Set problem ▸
Reproduce all of the data exactly, with no line skipped.

— begin Data segment —

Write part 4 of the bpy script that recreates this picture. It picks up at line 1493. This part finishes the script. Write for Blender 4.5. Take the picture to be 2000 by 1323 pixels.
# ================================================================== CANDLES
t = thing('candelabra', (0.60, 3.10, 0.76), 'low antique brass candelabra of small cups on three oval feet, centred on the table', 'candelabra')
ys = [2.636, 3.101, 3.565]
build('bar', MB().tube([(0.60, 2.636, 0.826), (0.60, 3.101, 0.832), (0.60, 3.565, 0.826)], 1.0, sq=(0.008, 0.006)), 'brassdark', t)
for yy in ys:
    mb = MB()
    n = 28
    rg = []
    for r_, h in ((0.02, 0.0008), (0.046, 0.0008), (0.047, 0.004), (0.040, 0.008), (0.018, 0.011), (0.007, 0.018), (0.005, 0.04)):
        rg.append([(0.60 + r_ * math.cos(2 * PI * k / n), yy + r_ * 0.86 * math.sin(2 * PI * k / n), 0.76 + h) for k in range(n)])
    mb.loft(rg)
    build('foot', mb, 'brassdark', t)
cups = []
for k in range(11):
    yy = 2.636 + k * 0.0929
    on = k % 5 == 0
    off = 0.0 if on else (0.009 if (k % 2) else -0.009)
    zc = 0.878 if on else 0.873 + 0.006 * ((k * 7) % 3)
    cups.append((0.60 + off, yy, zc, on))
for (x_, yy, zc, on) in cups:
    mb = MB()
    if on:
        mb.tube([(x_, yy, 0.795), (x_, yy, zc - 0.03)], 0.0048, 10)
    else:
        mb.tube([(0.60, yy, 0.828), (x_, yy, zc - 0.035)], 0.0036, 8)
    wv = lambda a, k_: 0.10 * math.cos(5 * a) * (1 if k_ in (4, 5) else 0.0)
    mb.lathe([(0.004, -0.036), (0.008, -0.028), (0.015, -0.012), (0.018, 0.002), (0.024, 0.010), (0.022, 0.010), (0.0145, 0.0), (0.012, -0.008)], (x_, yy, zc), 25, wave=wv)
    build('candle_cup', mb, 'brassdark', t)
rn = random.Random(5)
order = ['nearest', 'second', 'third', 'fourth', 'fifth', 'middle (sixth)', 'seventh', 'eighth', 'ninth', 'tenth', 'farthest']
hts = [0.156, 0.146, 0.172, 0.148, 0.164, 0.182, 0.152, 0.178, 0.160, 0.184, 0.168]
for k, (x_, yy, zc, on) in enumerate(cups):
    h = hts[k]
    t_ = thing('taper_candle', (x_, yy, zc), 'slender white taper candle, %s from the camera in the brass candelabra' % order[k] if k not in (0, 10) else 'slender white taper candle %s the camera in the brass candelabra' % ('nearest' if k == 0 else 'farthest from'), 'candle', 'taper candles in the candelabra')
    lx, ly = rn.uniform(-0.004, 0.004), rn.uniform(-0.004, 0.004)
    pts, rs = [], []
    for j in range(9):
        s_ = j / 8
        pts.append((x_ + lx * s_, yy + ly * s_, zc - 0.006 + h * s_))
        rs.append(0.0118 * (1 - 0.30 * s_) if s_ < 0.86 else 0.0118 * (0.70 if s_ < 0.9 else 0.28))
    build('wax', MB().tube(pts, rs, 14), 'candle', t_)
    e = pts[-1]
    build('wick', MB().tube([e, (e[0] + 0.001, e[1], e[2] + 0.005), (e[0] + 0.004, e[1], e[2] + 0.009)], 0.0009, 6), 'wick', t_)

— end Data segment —

Response ▸
Write part 4 of the bpy script that recreates this picture. It picks up at line 1493. This part finishes the script. Write for Blender 4.5. Take the picture to be 2000 by 1323 pixels.
# ================================================================== CANDLES
t = thing('candelabra', (0.60, 3.10, 0.76), 'low antique brass candelabra of small cups on three oval feet, centred on the table', 'candelabra')
ys = [2.636, 3.101, 3.565]
build('bar', MB().tube([(0.60, 2.636, 0.826), (0.60, 3.101, 0.832), (0.60, 3.565, 0.826)], 1.0, sq=(0.008, 0.006)), 'brassdark', t)
for yy in ys:
    mb = MB()
    n = 28
    rg = []
    for r_, h in ((0.02, 0.0008), (0.046, 0.0008), (0.047, 0.004), (0.040, 0.008), (0.018, 0.011), (0.007, 0.018), (0.005, 0.04)):
        rg.append([(0.60 + r_ * math.cos(2 * PI * k / n), yy + r_ * 0.86 * math.sin(2 * PI * k / n), 0.76 + h) for k in range(n)])
    mb.loft(rg)
    build('foot', mb, 'brassdark', t)
cups = []
for k in range(11):
    yy = 2.636 + k * 0.0929
    on = k % 5 == 0
    off = 0.0 if on else (0.009 if (k % 2) else -0.009)
    zc = 0.878 if on else 0.873 + 0.006 * ((k * 7) % 3)
    cups.append((0.60 + off, yy, zc, on))
for (x_, yy, zc, on) in cups:
    mb = MB()
    if on:
        mb.tube([(x_, yy, 0.795), (x_, yy, zc - 0.03)], 0.0048, 10)
    else:
        mb.tube([(0.60, yy, 0.828), (x_, yy, zc - 0.035)], 0.0036, 8)
    wv = lambda a, k_: 0.10 * math.cos(5 * a) * (1 if k_ in (4, 5) else 0.0)
    mb.lathe([(0.004, -0.036), (0.008, -0.028), (0.015, -0.012), (0.018, 0.002), (0.024, 0.010), (0.022, 0.010), (0.0145, 0.0), (0.012, -0.008)], (x_, yy, zc), 25, wave=wv)
    build('candle_cup', mb, 'brassdark', t)
rn = random.Random(5)
order = ['nearest', 'second', 'third', 'fourth', 'fifth', 'middle (sixth)', 'seventh', 'eighth', 'ninth', 'tenth', 'farthest']
hts = [0.156, 0.146, 0.172, 0.148, 0.164, 0.182, 0.152, 0.178, 0.160, 0.184, 0.168]
for k, (x_, yy, zc, on) in enumerate(cups):
    h = hts[k]
    t_ = thing('taper_candle', (x_, yy, zc), 'slender white taper candle, %s from the camera in the brass candelabra' % order[k] if k not in (0, 10) else 'slender white taper candle %s the camera in the brass candelabra' % ('nearest' if k == 0 else 'farthest from'), 'candle', 'taper candles in the candelabra')
    lx, ly = rn.uniform(-0.004, 0.004), rn.uniform(-0.004, 0.004)
    pts, rs = [], []
    for j in range(9):
        s_ = j / 8
        pts.append((x_ + lx * s_, yy + ly * s_, zc - 0.006 + h * s_))
        rs.append(0.0118 * (1 - 0.30 * s_) if s_ < 0.86 else 0.0118 * (0.70 if s_ < 0.9 else 0.28))
    build('wax', MB().tube(pts, rs, 14), 'candle', t_)
    e = pts[-1]
    build('wick', MB().tube([e, (e[0] + 0.001, e[1], e[2] + 0.005), (e[0] + 0.004, e[1], e[2] + 0.009)], 0.0009, 6), 'wick', t_)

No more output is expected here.